Two weeks ago, Pearl Jam were inducted into the Rock and Roll Hall of Fame. Famous for the carousel of drummers playing for them in the '90s before Matt Cameron solidified things, it's probably not surprising that they didn't get inducted with all those drummers in tow.
I am surprised, however, that one of the drummers excluded was Dave Abbruzzese, who played on two of the classic first three Pearl Jam albums, Vs. and Vitology. I don't care what personality conflicts there were; the drumming on Vs. especially is of such quality as to elevate what could have been an average album to something generational.
And as we know from the story of the Strokes and many other groups, if that second album disappoints, it doesn't matter how good the first one was. Reputation and future opportunities can suffer significantly. Instead, Vs. equaled its predecessor, largely on the strength, vitality, and inspiring creativity of Dave Abbruzzese's drums.
"Glorified G" is Exhibit A.
The song kicks off with a drum fill, leaning on that ringing snare. This is a drummer not scared to contribute a melodic drum fill special to order to lend the song identity from the first beat. This is more significant than you think, especially in a group that was so under Eddie Vedder's control and all other members already high on the ego of the previous generational album success. Abbruzzese, despite his junior tenure, was not just there to be a session musician. He wanted to shape the songs using the instrument with the most influence on a rock group's sound, the hallowed drums.
The plainness of the opening riff, which becomes the chorus riff, is kept in check by the plucky drum part with its syncopated kick drum. The canvas is established for the two compact guitars, the bass, and their interplay.

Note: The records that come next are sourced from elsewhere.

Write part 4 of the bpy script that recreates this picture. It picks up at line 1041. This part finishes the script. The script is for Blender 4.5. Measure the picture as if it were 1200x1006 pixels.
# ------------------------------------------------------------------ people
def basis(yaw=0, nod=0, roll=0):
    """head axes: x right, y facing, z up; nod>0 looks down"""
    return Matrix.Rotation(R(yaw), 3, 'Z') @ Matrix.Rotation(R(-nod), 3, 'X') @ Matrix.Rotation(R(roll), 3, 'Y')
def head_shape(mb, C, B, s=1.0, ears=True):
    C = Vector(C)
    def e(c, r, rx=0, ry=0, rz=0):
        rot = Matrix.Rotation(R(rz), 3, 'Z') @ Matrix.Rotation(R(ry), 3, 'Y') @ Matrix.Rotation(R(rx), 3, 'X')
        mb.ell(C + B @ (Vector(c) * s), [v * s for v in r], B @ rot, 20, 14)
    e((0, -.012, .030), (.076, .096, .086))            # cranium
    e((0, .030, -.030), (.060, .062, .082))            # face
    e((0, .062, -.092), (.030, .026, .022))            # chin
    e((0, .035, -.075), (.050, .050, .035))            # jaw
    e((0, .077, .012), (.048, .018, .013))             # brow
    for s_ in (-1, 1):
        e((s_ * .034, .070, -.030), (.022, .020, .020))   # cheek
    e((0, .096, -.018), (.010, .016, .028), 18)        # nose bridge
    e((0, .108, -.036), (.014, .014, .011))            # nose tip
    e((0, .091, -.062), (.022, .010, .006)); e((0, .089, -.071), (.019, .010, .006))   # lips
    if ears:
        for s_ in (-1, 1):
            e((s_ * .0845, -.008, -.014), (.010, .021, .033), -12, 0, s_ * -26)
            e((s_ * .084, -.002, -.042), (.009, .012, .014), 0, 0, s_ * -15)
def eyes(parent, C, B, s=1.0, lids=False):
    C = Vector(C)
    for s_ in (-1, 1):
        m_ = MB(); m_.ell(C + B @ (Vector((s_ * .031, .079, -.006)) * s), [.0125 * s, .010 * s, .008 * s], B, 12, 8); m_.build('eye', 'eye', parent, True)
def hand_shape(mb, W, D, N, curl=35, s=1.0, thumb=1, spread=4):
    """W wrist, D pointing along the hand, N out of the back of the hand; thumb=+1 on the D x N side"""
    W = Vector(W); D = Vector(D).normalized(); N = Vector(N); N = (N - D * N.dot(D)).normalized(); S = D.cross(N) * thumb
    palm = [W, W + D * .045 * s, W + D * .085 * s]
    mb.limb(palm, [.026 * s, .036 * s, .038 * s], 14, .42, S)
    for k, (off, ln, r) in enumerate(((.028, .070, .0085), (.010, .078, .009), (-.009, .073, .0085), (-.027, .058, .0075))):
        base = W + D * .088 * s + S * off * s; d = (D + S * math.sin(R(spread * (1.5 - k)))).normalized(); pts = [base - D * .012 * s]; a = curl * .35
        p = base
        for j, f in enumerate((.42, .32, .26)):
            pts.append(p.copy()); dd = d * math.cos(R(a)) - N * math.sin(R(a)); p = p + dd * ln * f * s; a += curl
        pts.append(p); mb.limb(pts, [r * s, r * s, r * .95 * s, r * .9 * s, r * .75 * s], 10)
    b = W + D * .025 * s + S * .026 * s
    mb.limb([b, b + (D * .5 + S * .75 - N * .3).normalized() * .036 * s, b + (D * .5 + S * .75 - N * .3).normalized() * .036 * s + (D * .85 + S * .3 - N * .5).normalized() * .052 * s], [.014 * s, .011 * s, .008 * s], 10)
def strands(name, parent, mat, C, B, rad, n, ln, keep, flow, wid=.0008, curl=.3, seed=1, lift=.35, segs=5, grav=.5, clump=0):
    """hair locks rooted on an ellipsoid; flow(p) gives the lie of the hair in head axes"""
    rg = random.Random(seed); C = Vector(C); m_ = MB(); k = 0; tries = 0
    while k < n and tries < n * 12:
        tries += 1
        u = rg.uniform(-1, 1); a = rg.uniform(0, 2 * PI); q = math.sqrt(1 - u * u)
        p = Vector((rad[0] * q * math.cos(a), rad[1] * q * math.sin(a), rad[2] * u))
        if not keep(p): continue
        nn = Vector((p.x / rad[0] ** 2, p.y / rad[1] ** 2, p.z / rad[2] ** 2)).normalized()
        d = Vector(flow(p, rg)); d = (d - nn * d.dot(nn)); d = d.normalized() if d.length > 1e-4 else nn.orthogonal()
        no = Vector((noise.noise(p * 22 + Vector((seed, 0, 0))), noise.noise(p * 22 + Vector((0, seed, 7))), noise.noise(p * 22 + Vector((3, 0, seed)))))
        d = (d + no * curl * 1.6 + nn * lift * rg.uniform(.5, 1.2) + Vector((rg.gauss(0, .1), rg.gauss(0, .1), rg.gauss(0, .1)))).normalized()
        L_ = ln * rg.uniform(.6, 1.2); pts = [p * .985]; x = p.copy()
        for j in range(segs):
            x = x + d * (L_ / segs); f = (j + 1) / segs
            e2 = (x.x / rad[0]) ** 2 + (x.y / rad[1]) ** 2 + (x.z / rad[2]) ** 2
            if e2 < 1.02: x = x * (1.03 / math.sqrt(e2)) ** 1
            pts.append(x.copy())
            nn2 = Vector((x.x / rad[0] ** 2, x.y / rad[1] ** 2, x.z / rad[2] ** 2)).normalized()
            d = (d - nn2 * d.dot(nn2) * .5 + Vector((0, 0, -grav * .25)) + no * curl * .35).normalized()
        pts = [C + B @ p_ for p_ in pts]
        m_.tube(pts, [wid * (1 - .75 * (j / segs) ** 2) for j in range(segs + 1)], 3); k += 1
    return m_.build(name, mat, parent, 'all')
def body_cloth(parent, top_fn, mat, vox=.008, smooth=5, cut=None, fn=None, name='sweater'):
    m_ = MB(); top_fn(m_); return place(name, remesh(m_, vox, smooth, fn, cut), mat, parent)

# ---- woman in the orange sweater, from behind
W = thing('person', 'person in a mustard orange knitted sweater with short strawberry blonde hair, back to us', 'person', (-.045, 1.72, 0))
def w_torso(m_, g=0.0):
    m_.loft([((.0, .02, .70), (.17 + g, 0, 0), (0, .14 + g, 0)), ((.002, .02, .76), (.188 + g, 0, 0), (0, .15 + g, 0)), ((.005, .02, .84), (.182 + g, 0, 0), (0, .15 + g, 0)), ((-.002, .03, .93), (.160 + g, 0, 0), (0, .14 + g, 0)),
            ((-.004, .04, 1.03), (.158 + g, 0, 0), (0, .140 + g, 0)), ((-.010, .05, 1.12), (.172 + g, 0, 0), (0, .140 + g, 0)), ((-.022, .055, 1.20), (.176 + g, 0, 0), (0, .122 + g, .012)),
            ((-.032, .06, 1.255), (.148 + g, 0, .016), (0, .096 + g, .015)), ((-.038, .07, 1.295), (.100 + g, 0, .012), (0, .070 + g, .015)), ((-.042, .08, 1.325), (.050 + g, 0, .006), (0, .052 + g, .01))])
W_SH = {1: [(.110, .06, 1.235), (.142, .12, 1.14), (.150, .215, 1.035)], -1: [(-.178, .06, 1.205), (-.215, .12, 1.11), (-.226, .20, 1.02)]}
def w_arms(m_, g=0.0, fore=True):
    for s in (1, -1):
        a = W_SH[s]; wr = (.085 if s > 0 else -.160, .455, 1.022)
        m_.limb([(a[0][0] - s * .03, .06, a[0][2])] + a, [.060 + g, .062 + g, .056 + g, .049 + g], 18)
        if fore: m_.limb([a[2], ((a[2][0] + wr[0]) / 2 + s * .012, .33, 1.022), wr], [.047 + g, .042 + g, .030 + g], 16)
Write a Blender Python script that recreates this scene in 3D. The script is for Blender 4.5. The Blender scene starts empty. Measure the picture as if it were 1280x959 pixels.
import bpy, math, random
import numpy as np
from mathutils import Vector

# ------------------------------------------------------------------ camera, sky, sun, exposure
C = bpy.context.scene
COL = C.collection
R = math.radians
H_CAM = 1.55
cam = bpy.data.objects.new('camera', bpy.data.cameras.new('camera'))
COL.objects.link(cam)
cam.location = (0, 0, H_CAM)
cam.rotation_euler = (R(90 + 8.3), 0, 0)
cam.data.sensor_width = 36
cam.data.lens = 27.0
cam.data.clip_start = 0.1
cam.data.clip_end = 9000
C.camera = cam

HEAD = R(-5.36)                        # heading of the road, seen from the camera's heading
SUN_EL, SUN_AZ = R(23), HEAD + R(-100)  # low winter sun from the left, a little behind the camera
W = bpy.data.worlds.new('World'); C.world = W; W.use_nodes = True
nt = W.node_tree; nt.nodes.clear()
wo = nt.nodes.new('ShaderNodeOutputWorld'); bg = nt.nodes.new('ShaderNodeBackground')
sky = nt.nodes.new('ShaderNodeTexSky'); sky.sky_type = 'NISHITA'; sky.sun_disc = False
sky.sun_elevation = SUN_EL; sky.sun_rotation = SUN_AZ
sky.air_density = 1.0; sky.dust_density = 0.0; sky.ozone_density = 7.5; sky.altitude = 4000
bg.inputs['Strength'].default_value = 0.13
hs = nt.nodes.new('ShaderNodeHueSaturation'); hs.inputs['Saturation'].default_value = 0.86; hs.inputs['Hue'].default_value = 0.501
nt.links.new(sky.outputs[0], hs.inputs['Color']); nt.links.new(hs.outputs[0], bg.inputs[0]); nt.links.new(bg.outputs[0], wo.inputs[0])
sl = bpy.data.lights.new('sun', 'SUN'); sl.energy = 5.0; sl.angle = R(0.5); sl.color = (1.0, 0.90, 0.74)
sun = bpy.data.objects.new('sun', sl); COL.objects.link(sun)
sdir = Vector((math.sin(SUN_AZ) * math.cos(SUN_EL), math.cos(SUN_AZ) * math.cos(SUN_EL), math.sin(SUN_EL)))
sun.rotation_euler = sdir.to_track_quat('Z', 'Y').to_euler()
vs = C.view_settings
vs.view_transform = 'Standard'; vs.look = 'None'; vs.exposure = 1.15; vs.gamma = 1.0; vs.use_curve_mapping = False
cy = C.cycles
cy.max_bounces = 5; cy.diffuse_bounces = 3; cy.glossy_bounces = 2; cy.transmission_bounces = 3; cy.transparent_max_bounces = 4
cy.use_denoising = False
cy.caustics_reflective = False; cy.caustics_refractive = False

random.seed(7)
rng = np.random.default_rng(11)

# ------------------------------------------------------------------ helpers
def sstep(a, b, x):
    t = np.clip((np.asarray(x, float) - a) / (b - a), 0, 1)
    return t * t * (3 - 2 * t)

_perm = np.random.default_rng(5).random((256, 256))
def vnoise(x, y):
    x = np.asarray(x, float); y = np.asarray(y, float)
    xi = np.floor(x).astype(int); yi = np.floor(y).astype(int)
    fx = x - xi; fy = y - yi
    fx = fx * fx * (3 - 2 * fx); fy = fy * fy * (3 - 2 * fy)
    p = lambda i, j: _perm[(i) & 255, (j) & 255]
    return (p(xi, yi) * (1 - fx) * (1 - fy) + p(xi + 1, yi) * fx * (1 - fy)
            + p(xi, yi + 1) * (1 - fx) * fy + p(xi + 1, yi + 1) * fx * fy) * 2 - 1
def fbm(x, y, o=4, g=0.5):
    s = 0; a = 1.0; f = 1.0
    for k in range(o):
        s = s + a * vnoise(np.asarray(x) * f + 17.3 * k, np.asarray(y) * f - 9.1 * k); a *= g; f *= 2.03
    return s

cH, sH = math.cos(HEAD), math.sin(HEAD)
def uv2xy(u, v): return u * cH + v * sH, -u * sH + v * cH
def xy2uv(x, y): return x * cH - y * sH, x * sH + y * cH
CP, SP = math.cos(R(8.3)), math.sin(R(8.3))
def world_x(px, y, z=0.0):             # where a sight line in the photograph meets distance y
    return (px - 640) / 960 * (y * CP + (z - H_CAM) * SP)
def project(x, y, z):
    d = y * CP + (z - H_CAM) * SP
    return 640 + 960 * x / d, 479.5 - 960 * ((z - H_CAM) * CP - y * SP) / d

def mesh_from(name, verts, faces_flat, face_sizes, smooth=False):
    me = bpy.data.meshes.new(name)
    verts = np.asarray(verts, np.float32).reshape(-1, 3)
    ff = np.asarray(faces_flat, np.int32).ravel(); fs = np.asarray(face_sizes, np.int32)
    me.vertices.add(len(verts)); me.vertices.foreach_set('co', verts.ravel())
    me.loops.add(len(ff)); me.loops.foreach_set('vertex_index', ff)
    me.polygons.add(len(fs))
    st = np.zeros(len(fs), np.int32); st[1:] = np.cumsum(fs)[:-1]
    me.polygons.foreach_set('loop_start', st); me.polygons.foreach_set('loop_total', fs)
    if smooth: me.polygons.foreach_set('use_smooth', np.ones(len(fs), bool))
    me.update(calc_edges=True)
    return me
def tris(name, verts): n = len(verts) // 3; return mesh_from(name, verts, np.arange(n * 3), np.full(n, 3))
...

The drums again almost certainly inspired the ahead-of-the-beat attitude of the verses. That's not to take away from the guitar layering going on here, which is also so energetic and not bound by any generic, rote playing style. Guitar work that aspires to play melody rather than hitting chords and arpeggiations get a gold star from me. When in doubt, custom-make your guitar parts. Leave behind the public domain.
The middle bridge is where this song earns its long-term respectability. The guitar progression, for one, stretches across three chords that probably are a little too radically spaced from each other and is purely awesome for that. Vedder screams his scathing attack line against gun nuts everywhere: "Always keep it loaded." But the part really belongs to not-hall-of-fame drummer Dave Abbruzzese: taking those three strange chords and infusing those changes with inevitability. The rapid-fire triplet fill leading to the singing dropped my teenaged jaw, agape at how the drummer seemed to be careening out of the beat but managed to pull the flailing sticks around the kit to finish perfectly on time. Properly energized by this success, Abbruzzese keeps executing fill after fill to completely take over the song.
There are other amazing drumming songs on Vs. Go listen to the mega-hit from this career-defining album, "Daughter" and reflect on how imaginative and central the drum work is to that song too. But for my money, "Glorified G" is my jam, an underappreciated gem.
History will remember this snubbing harshly. The band even played an Abbruzzese-era song in its hall of fame induction concert ("Better Man"). They are lucky he helped them get to where they are now. He could come back to the group tomorrow and they'd have a chance for Album of the Year. And that's why Eddie Vedder can't let that happen.